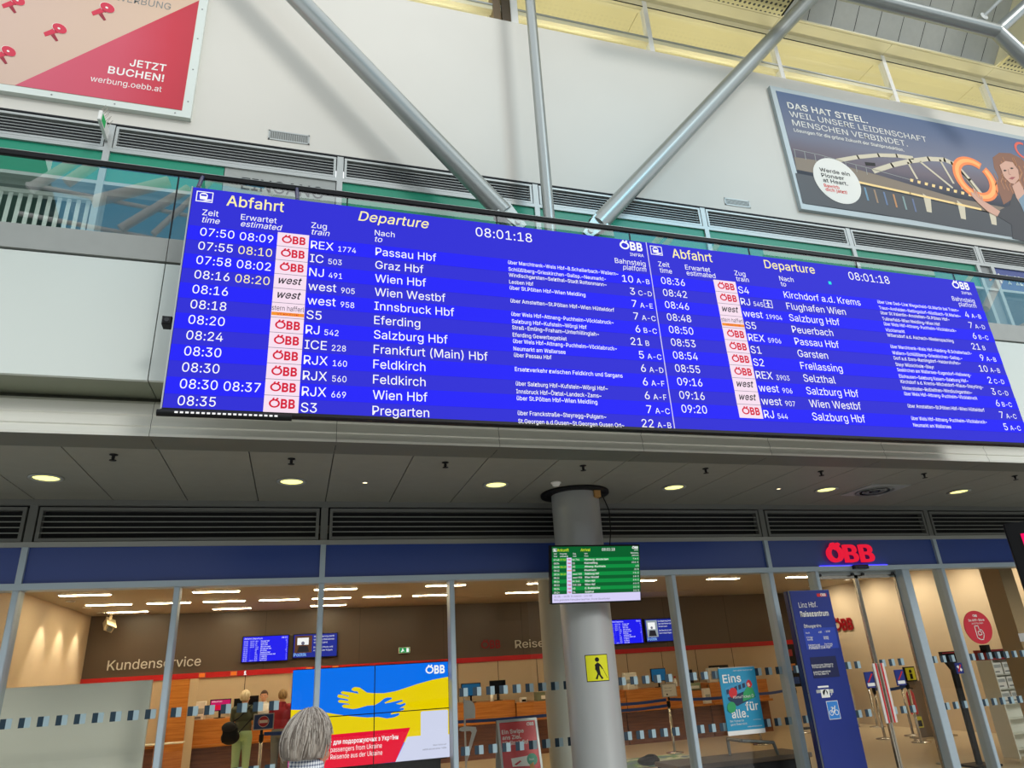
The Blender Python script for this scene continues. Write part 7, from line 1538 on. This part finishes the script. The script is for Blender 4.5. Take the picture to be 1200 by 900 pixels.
fwd_arms = [((-.22, .03, 1.1), (-.15, .27, 1.06)), ((.22, .03, 1.1), (.15, .27, 1.06))]
hang = [((-.235, -.03, 1.1), (-.24, .03, .86)), ((.235, -.03, 1.1), (.24, .03, .86))]
p = I(-.78, 14.05, 0)
person('blond person in olive T-shirt and pale green trousers with a black backpack at the counter', (p.x, p.y, FL), R(-8), 1.68, blond, mat('olive_cloth', (78, 84, 66), .8), mat('pale_green_cloth', (170, 206, 160), .8), fwd_arms, hairstyle='fluffy', head_turn=R(-20))
w = thing('backpack', 'slack black backpack slung low from one shoulder of the person in olive', 'bag', tuple(p+Vector((-.17, -.2, 1.0))))
b = MB(); c = p+Vector((-.2, -.26, .0)); c.z = FL
b.box(c.x-.14, c.x+.13, c.y-.07, c.y+.07, c.z+.82, c.z+1.06, 'black'); b.ell((c.x, c.y, c.z+.9), .17, .09, .13, 'black', 22, 14); b.ell((c.x-.03, c.y-.01, c.z+1.07), .14, .09, .1, 'black', 22, 14); remesh(b.build('bag_body', w), .012, 9)
b = MB(); b.ell((c.x-.03, c.y-.1, c.z+1.08), .13, .04, .08, 'darkback', 18, 10); b.build('flap', w)
b = MB(); b.path([(c.x, c.y+.02, c.z+1.14), (p.x-.05, p.y-.14, c.z+1.25), (p.x+.06, p.y-.13, c.z+1.36), (p.x+.13, p.y-.06, c.z+1.43)], .014, 'black'); b.path([(c.x+.12, c.y+.02, c.z+.95), (p.x+.05, p.y-.15, c.z+1.08), (p.x+.16, p.y-.12, c.z+1.2)], .012, 'black'); b.build('strap', w)
p = I(-.53, 15.74, 0)
person('dark-haired clerk in a white shirt looking down behind the counter', (p.x, p.y, FL), R(176), 1.66, brown_h, M['white'], mat('dark_cloth', (40, 42, 50), .8), fwd_arms, sleeve='long', hairstyle='crop')
p = I(-.16, 14.0, 0)
person('short-haired person in a dark red top and grey trousers at the counter', (p.x, p.y, FL), R(-12), 1.66, tawny, mat('crimson_cloth', (150, 24, 44), .8), mat('grey_cloth', (112, 116, 116), .8), fwd_arms, sleeve='long', hairstyle='short', head_turn=R(12))
mp = at(362, 860, 3.35)
person('grey-haired man in a checked shirt walking past the video wall, seen from behind', (mp.x, 3.35, FL), R(-32), 1.605, grey, chk, mat('beige_cloth', (150, 140, 120), .8), hang, sleeve='short', hairstyle='swept', head_turn=R(-8), vox=.006, collar=1.545, skin_=mat('skin_tan', (196, 128, 100), .5))
# black bag lying on the printed mat
c = I(5.62, 11.75, 0)
t = thing('hand_bag', 'slack black bag lying on the printed floor mat', 'bag', tuple(c))
b = MB(); b.ell((c.x, c.y, c.z+.085), .22, .15, .08, 'black', 22, 12); b.ell((c.x+.05, c.y, c.z+.12), .14, .12, .07, 'black', 20, 12); remesh(b.build('bag_body', t), .015, 4)
b = MB(); b.path([(c.x-.14, c.y-.02, c.z+.14), (c.x-.06, c.y-.1, c.z+.17), (c.x+.06, c.y-.1, c.z+.17), (c.x+.15, c.y-.02, c.z+.15)], .014, 'black'); b.build('strap', t)
# clerestory uplights standing on the wall head
for x in (-6, -1.5, 1.5, 4.6, 7.6, 10.6, 13.6, 16.6):
    t = thing('uplight', 'slim uplight batten behind the wall head of the clerestory', 'lamp', (x, 9.6, 12.0), 'uplights behind the upper wall head')
    b = MB(); b.box(x-1.2, x+1.2, 9.55, 9.65, 12.0, 12.06, 'alu'); b.build('body', t)
    lamp_area(t, (x, 9.6, 12.08), 2.2, .08, 20, (1.0, .93, .66), (math.pi, 0, 0))

# ------------------------------------------------------------------ lift everything so the hall floor lies at zero, tidy up
for o in scene.objects:
    if o.parent is None: o.location.z += .2
    if '_org' in o: del o['_org']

------------------------------------------------------------

Print out the lines exactly, skipping any picture.

### TASK RESPONSE
The Blender Python script for this scene continues. Write part 7, from line 1538 on. This part finishes the script. The script is for Blender 4.5. Take the picture to be 1200 by 900 pixels.
fwd_arms = [((-.22, .03, 1.1), (-.15, .27, 1.06)), ((.22, .03, 1.1), (.15, .27, 1.06))]
hang = [((-.235, -.03, 1.1), (-.24, .03, .86)), ((.235, -.03, 1.1), (.24, .03, .86))]
p = I(-.78, 14.05, 0)
person('blond person in olive T-shirt and pale green trousers with a black backpack at the counter', (p.x, p.y, FL), R(-8), 1.68, blond, mat('olive_cloth', (78, 84, 66), .8), mat('pale_green_cloth', (170, 206, 160), .8), fwd_arms, hairstyle='fluffy', head_turn=R(-20))
w = thing('backpack', 'slack black backpack slung low from one shoulder of the person in olive', 'bag', tuple(p+Vector((-.17, -.2, 1.0))))
b = MB(); c = p+Vector((-.2, -.26, .0)); c.z = FL
b.box(c.x-.14, c.x+.13, c.y-.07, c.y+.07, c.z+.82, c.z+1.06, 'black'); b.ell((c.x, c.y, c.z+.9), .17, .09, .13, 'black', 22, 14); b.ell((c.x-.03, c.y-.01, c.z+1.07), .14, .09, .1, 'black', 22, 14); remesh(b.build('bag_body', w), .012, 9)
b = MB(); b.ell((c.x-.03, c.y-.1, c.z+1.08), .13, .04, .08, 'darkback', 18, 10); b.build('flap', w)
b = MB(); b.path([(c.x, c.y+.02, c.z+1.14), (p.x-.05, p.y-.14, c.z+1.25), (p.x+.06, p.y-.13, c.z+1.36), (p.x+.13, p.y-.06, c.z+1.43)], .014, 'black'); b.path([(c.x+.12, c.y+.02, c.z+.95), (p.x+.05, p.y-.15, c.z+1.08), (p.x+.16, p.y-.12, c.z+1.2)], .012, 'black'); b.build('strap', w)
p = I(-.53, 15.74, 0)
person('dark-haired clerk in a white shirt looking down behind the counter', (p.x, p.y, FL), R(176), 1.66, brown_h, M['white'], mat('dark_cloth', (40, 42, 50), .8), fwd_arms, sleeve='long', hairstyle='crop')
p = I(-.16, 14.0, 0)
person('short-haired person in a dark red top and grey trousers at the counter', (p.x, p.y, FL), R(-12), 1.66, tawny, mat('crimson_cloth', (150, 24, 44), .8), mat('grey_cloth', (112, 116, 116), .8), fwd_arms, sleeve='long', hairstyle='short', head_turn=R(12))
mp = at(362, 860, 3.35)
person('grey-haired man in a checked shirt walking past the video wall, seen from behind', (mp.x, 3.35, FL), R(-32), 1.605, grey, chk, mat('beige_cloth', (150, 140, 120), .8), hang, sleeve='short', hairstyle='swept', head_turn=R(-8), vox=.006, collar=1.545, skin_=mat('skin_tan', (196, 128, 100), .5))
# black bag lying on the printed mat
c = I(5.62, 11.75, 0)
t = thing('hand_bag', 'slack black bag lying on the printed floor mat', 'bag', tuple(c))
b = MB(); b.ell((c.x, c.y, c.z+.085), .22, .15, .08, 'black', 22, 12); b.ell((c.x+.05, c.y, c.z+.12), .14, .12, .07, 'black', 20, 12); remesh(b.build('bag_body', t), .015, 4)
b = MB(); b.path([(c.x-.14, c.y-.02, c.z+.14), (c.x-.06, c.y-.1, c.z+.17), (c.x+.06, c.y-.1, c.z+.17), (c.x+.15, c.y-.02, c.z+.15)], .014, 'black'); b.build('strap', t)
# clerestory uplights standing on the wall head
for x in (-6, -1.5, 1.5, 4.6, 7.6, 10.6, 13.6, 16.6):
    t = thing('uplight', 'slim uplight batten behind the wall head of the clerestory', 'lamp', (x, 9.6, 12.0), 'uplights behind the upper wall head')
    b = MB(); b.box(x-1.2, x+1.2, 9.55, 9.65, 12.0, 12.06, 'alu'); b.build('body', t)
    lamp_area(t, (x, 9.6, 12.08), 2.2, .08, 20, (1.0, .93, .66), (math.pi, 0, 0))

# ------------------------------------------------------------------ lift everything so the hall floor lies at zero, tidy up
for o in scene.objects:
    if o.parent is None: o.location.z += .2
    if '_org' in o: del o['_org']